There is no "best medium". There is only "what medium fits the particular story I want to tell?"
Webcomics are comics posted online, regardless of content. It's a description of how the reader finds the story, rather than the storytelling format itself. It's certainly not a "genre", just as "graphic novel" isn't a genre, but a description of format - the same way novel, short story, flash fiction and multi-book series are descriptions of length and shape of a story, rather than its thematic content. I mean, there are hilarious manga series out there, and graphic novels that make me laugh, so it's not like graphic novels have to be super-serious all the time.

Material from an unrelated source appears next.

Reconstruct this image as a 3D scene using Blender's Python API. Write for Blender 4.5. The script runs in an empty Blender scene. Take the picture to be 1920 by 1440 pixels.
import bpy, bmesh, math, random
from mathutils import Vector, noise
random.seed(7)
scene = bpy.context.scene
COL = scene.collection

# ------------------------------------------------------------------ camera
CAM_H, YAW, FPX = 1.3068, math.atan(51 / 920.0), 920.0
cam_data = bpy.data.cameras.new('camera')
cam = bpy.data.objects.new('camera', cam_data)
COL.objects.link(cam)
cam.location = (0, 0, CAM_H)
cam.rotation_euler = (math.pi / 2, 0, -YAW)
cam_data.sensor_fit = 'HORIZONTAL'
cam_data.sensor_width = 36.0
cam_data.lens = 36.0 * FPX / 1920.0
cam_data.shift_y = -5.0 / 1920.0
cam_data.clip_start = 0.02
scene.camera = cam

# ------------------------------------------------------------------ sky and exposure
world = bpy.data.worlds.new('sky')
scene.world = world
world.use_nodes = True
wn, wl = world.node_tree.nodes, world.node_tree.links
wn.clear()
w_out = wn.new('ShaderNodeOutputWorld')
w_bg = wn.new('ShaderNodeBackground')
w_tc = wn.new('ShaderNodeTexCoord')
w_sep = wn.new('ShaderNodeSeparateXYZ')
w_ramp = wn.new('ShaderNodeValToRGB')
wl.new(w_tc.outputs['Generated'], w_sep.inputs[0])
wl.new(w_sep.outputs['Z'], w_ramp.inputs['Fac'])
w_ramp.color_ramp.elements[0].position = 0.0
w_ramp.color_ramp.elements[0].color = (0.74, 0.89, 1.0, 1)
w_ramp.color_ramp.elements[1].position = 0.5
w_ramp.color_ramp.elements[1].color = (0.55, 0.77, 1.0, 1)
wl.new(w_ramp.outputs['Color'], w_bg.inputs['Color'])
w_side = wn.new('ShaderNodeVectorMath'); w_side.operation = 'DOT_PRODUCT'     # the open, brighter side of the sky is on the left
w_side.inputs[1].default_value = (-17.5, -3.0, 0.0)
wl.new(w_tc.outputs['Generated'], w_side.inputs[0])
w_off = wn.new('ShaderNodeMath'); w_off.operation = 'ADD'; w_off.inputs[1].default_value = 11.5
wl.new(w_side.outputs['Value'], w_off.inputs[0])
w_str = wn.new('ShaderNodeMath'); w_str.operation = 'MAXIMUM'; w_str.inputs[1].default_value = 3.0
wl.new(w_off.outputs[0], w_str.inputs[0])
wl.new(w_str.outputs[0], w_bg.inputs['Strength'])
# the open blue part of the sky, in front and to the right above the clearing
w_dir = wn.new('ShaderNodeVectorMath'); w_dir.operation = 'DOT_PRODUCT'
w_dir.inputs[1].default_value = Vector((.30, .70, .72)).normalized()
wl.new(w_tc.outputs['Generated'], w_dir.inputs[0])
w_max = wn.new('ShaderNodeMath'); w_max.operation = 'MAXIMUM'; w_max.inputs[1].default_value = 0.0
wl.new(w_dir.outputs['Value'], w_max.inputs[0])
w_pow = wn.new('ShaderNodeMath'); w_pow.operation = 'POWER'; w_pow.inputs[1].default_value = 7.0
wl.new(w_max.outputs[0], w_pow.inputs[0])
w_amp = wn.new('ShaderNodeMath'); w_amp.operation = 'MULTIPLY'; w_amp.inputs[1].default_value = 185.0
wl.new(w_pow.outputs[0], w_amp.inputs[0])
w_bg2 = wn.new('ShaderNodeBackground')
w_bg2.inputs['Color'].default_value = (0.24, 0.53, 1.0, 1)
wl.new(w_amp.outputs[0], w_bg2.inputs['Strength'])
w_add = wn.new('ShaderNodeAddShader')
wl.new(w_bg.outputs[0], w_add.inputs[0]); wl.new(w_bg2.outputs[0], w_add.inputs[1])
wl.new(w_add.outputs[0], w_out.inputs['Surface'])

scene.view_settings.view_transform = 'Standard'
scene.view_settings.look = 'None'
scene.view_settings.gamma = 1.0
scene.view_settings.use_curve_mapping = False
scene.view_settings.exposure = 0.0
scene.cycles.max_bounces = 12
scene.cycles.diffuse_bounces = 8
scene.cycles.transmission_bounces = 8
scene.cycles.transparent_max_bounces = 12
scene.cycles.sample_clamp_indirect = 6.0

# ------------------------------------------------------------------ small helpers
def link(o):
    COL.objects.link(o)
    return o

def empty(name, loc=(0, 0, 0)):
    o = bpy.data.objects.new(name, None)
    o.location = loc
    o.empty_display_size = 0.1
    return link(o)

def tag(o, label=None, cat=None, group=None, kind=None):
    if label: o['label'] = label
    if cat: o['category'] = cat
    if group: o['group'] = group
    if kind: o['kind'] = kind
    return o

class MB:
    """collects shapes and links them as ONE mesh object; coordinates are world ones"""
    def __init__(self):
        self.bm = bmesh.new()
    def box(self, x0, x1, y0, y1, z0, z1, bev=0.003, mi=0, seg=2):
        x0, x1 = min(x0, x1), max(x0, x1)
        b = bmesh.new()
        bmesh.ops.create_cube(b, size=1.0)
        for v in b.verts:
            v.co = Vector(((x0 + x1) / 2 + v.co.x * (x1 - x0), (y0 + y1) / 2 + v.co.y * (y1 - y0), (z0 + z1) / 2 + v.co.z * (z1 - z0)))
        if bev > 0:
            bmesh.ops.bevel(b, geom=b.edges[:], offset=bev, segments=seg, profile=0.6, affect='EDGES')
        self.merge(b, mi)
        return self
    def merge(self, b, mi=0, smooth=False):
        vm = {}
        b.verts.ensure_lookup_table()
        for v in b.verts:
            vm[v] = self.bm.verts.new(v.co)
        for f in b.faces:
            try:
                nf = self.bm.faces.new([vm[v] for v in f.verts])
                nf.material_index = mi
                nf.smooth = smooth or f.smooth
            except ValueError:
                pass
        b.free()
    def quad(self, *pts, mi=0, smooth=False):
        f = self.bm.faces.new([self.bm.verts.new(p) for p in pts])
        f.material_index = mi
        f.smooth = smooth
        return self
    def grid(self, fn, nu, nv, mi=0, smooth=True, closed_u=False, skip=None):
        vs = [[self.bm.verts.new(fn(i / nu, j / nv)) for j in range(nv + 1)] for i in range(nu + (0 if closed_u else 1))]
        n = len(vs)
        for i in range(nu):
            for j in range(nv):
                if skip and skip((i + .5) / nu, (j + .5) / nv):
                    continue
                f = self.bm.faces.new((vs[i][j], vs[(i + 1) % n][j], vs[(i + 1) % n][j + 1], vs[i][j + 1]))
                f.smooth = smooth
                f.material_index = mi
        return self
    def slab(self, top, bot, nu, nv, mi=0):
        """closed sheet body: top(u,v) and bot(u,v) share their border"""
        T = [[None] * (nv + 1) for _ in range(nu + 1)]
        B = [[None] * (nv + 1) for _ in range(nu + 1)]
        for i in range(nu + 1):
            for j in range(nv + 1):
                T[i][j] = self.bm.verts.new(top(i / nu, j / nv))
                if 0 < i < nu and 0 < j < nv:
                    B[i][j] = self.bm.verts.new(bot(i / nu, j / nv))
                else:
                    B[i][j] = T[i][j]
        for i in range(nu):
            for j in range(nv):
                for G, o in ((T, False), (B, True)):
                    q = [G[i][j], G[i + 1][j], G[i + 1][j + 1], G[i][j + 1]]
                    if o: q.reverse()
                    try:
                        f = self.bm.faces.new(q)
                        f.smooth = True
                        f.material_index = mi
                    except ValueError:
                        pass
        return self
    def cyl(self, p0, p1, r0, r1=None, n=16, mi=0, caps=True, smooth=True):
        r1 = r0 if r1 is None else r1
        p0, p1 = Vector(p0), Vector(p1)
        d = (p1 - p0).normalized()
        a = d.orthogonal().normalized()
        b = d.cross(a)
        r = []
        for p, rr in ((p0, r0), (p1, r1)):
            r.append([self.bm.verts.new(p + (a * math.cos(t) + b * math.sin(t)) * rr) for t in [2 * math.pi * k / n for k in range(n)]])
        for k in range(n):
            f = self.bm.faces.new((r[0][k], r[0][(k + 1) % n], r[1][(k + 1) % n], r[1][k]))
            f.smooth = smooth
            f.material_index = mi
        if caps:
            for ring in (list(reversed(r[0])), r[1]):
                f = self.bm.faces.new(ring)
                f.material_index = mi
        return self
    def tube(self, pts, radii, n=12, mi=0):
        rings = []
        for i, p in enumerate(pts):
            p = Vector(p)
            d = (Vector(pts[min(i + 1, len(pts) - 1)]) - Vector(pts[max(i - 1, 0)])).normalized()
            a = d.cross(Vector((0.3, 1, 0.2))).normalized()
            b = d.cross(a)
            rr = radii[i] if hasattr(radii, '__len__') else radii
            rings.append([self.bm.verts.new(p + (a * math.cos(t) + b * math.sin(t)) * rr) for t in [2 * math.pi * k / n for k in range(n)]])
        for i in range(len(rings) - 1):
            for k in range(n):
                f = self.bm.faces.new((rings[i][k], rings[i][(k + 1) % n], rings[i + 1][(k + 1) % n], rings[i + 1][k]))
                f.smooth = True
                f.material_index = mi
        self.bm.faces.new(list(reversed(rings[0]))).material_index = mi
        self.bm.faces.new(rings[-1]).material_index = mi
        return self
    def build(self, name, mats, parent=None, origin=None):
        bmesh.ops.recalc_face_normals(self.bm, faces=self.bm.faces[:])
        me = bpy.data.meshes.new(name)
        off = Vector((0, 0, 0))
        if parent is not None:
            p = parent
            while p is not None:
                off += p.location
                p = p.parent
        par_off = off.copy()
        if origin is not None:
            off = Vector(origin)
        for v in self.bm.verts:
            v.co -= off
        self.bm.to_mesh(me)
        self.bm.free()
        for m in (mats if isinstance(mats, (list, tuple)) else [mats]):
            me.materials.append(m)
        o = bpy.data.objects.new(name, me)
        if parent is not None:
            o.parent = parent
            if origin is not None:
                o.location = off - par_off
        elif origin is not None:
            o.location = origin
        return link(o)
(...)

I think there's a misconception that gets dragged along a lot when we talk about comics, because of the word's connection with "comedy" - it's assumed a comic has to be funny, because it's called a "comic". This is why graphic novels get called graphic novels instead of comics - it's in an effort to make people take the format more seriously, and treat it the way they would treat a prose-novel. To me, all comics - regardless of format - are comics. Newspaper funnies are comics. One Piece is a comic. Watchmen is a comic. They vary in length, form and content, but they're all stories told with sequental art and words.
I've read hilarious, gag-based webcomics - and I've read hysterically funny comics in print. I've read adventure-based webcomics - and adventure-based print-comics. Hwei's HERO: A story is a webcomic that fuses the visual aspects of comics with the focused power of narrative text to tell a very dramatic, deep and poetic story - and particular format only works as a webcomic as it uses hover-text for its narration, leaving the actual panels free of words.
A lot of very popular webcomics have very serious themes. Evan Dahm's work, for example, deals with a range of very heavy topics - like colonialist expansionism, oppression of native peoples, selfhood and the loss thereof, etc., etc. Dresden Codak is all about transhumanism, oppressive governments and absent parental figures.
... So, bottom line. I have to disagree with you on your definition of webcomics as lighter/gag-based, as I think it's too narrow.